━━━ Source excerpt ━━━
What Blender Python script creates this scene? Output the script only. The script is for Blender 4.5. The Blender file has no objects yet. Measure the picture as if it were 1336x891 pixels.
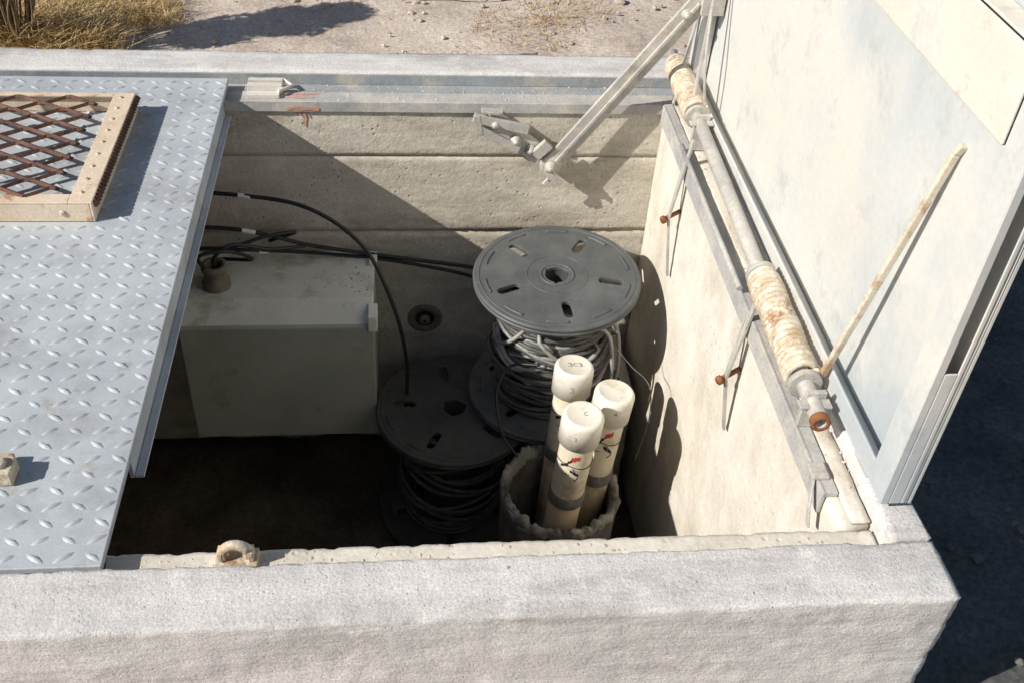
import bpy, bmesh, math, random
from mathutils import Vector, Matrix, noise
random.seed(7)
S = 1.6           # metres per modelling unit
D = bpy.data
scene = bpy.context.scene
V = Vector

# ------------------------------------------------------------------ materials
def M(name, c1, c2, rough=.8, metal=0.0, ns=5, fine=.12, bump=.25, bs=60, pits=0.0, ps=45,
      stain=None, stain2=None, stretch=None, lo=.34, hi=.66):
    m = D.materials.new(name); m.use_nodes = True
    nt = m.node_tree; N = nt.nodes; L = nt.links
    b = N['Principled BSDF']
    tc = N.new('ShaderNodeTexCoord')
    vec = tc.outputs['Object']
    if stretch:
        mp = N.new('ShaderNodeMapping'); mp.inputs['Scale'].default_value = stretch
        L.new(vec, mp.inputs['Vector']); vecs = mp.outputs[0]
    else: vecs = vec
    def noi(scale, detail=3, rgh=.6, dist=0.0, vv=None):
        n = N.new('ShaderNodeTexNoise'); n.inputs['Scale'].default_value = scale
        n.inputs['Detail'].default_value = detail; n.inputs['Roughness'].default_value = rgh
        n.inputs['Distortion'].default_value = dist
        L.new(vv or vec, n.inputs['Vector']); return n.outputs['Fac']
    def mr(sock, a, bb, c=0, d=1):
        r = N.new('ShaderNodeMapRange'); r.inputs[1].default_value = a; r.inputs[2].default_value = bb
        r.inputs[3].default_value = c; r.inputs[4].default_value = d
        L.new(sock, r.inputs[0]); return r.outputs[0]
    def mix(fac, A, B, mode='MIX'):
        x = N.new('ShaderNodeMix'); x.data_type = 'RGBA'; x.blend_type = mode
        for s, v in ((0, fac), (6, A), (7, B)):
            if hasattr(v, 'is_linked'): L.new(v, x.inputs[s])
            elif s == 0: x.inputs[0].default_value = v
            else: x.inputs[s].default_value = (*v, 1)
        return x.outputs[2]
    def math_(op, a, bb):
        x = N.new('ShaderNodeMath'); x.operation = op
        for i, v in enumerate((a, bb)):
            if hasattr(v, 'is_linked'): L.new(v, x.inputs[i])
            else: x.inputs[i].default_value = v
        return x.outputs[0]
    col = mix(mr(noi(ns, 4, .62, 0, vecs), lo, hi), c1, c2)
    if stain:
        c, sc, l0, h0, amt = stain
        col = mix(mr(noi(sc, 5, .7, 0, vecs), l0, h0, 0, amt), col, c)
    if stain2:
        c, sc, l0, h0, amt = stain2
        col = mix(mr(noi(sc*1.37+.3, 5, .75, 0), l0, h0, 0, amt), col, c)
    f = mr(noi(bs*2.3, 1, .7), .25, .75, 1-fine, 1+fine)
    cmb = N.new('ShaderNodeCombineColor')
    for i in range(3): L.new(f, cmb.inputs[i])
    col = mix(1.0, col, cmb.outputs[0], 'MULTIPLY')
    if bump:
        h = noi(bs, 3, .65)
        if bump > .12: h = math_('ADD', h, math_('MULTIPLY', noi(bs*.17, 2, .6, 0, vecs), 1.6))
        if pits:
            vo = N.new('ShaderNodeTexVoronoi'); vo.inputs['Scale'].default_value = ps
            L.new(tc.outputs['Object'], vo.inputs['Vector'])
            p = math_('MULTIPLY', mr(vo.outputs['Distance'], .08, .2, 1, 0), mr(noi(ps*.2, 1), .5, .62))
            h = math_('SUBTRACT', h, math_('MULTIPLY', p, pits*3))
            col = mix(math_('MULTIPLY', p, min(1, pits)*.5), col, tuple(x*.5 for x in c1))
        bp = N.new('ShaderNodeBump'); bp.inputs['Strength'].default_value = bump
        bp.inputs['Distance'].default_value = .006
        L.new(h, bp.inputs['Height']); L.new(bp.outputs[0], b.inputs['Normal'])
    L.new(col, b.inputs['Base Color'])
    b.inputs['Roughness'].default_value = rough
    b.inputs['Metallic'].default_value = metal
    if rough >= .85: b.inputs['Specular IOR Level'].default_value = .2
    return m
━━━
*What to work on*
Please write out all the data again word for word, but not the pictures.

*Expected output*
What Blender Python script creates this scene? Output the script only. The script is for Blender 4.5. The Blender file has no objects yet. Measure the picture as if it were 1336x891 pixels.
import bpy, bmesh, math, random
from mathutils import Vector, Matrix, noise
random.seed(7)
S = 1.6           # metres per modelling unit
D = bpy.data
scene = bpy.context.scene
V = Vector

# ------------------------------------------------------------------ materials
def M(name, c1, c2, rough=.8, metal=0.0, ns=5, fine=.12, bump=.25, bs=60, pits=0.0, ps=45,
      stain=None, stain2=None, stretch=None, lo=.34, hi=.66):
    m = D.materials.new(name); m.use_nodes = True
    nt = m.node_tree; N = nt.nodes; L = nt.links
    b = N['Principled BSDF']
    tc = N.new('ShaderNodeTexCoord')
    vec = tc.outputs['Object']
    if stretch:
        mp = N.new('ShaderNodeMapping'); mp.inputs['Scale'].default_value = stretch
        L.new(vec, mp.inputs['Vector']); vecs = mp.outputs[0]
    else: vecs = vec
    def noi(scale, detail=3, rgh=.6, dist=0.0, vv=None):
        n = N.new('ShaderNodeTexNoise'); n.inputs['Scale'].default_value = scale
        n.inputs['Detail'].default_value = detail; n.inputs['Roughness'].default_value = rgh
        n.inputs['Distortion'].default_value = dist
        L.new(vv or vec, n.inputs['Vector']); return n.outputs['Fac']
    def mr(sock, a, bb, c=0, d=1):
        r = N.new('ShaderNodeMapRange'); r.inputs[1].default_value = a; r.inputs[2].default_value = bb
        r.inputs[3].default_value = c; r.inputs[4].default_value = d
        L.new(sock, r.inputs[0]); return r.outputs[0]
    def mix(fac, A, B, mode='MIX'):
        x = N.new('ShaderNodeMix'); x.data_type = 'RGBA'; x.blend_type = mode
        for s, v in ((0, fac), (6, A), (7, B)):
            if hasattr(v, 'is_linked'): L.new(v, x.inputs[s])
            elif s == 0: x.inputs[0].default_value = v
            else: x.inputs[s].default_value = (*v, 1)
        return x.outputs[2]
    def math_(op, a, bb):
        x = N.new('ShaderNodeMath'); x.operation = op
        for i, v in enumerate((a, bb)):
            if hasattr(v, 'is_linked'): L.new(v, x.inputs[i])
            else: x.inputs[i].default_value = v
        return x.outputs[0]
    col = mix(mr(noi(ns, 4, .62, 0, vecs), lo, hi), c1, c2)
    if stain:
        c, sc, l0, h0, amt = stain
        col = mix(mr(noi(sc, 5, .7, 0, vecs), l0, h0, 0, amt), col, c)
    if stain2:
        c, sc, l0, h0, amt = stain2
        col = mix(mr(noi(sc*1.37+.3, 5, .75, 0), l0, h0, 0, amt), col, c)
    f = mr(noi(bs*2.3, 1, .7), .25, .75, 1-fine, 1+fine)
    cmb = N.new('ShaderNodeCombineColor')
    for i in range(3): L.new(f, cmb.inputs[i])
    col = mix(1.0, col, cmb.outputs[0], 'MULTIPLY')
    if bump:
        h = noi(bs, 3, .65)
        if bump > .12: h = math_('ADD', h, math_('MULTIPLY', noi(bs*.17, 2, .6, 0, vecs), 1.6))
        if pits:
            vo = N.new('ShaderNodeTexVoronoi'); vo.inputs['Scale'].default_value = ps
            L.new(tc.outputs['Object'], vo.inputs['Vector'])
            p = math_('MULTIPLY', mr(vo.outputs['Distance'], .08, .2, 1, 0), mr(noi(ps*.2, 1), .5, .62))
            h = math_('SUBTRACT', h, math_('MULTIPLY', p, pits*3))
            col = mix(math_('MULTIPLY', p, min(1, pits)*.5), col, tuple(x*.5 for x in c1))
        bp = N.new('ShaderNodeBump'); bp.inputs['Strength'].default_value = bump
        bp.inputs['Distance'].default_value = .006
        L.new(h, bp.inputs['Height']); L.new(bp.outputs[0], b.inputs['Normal'])
    L.new(col, b.inputs['Base Color'])
    b.inputs['Roughness'].default_value = rough
    b.inputs['Metallic'].default_value = metal
    if rough >= .85: b.inputs['Specular IOR Level'].default_value = .2
    return m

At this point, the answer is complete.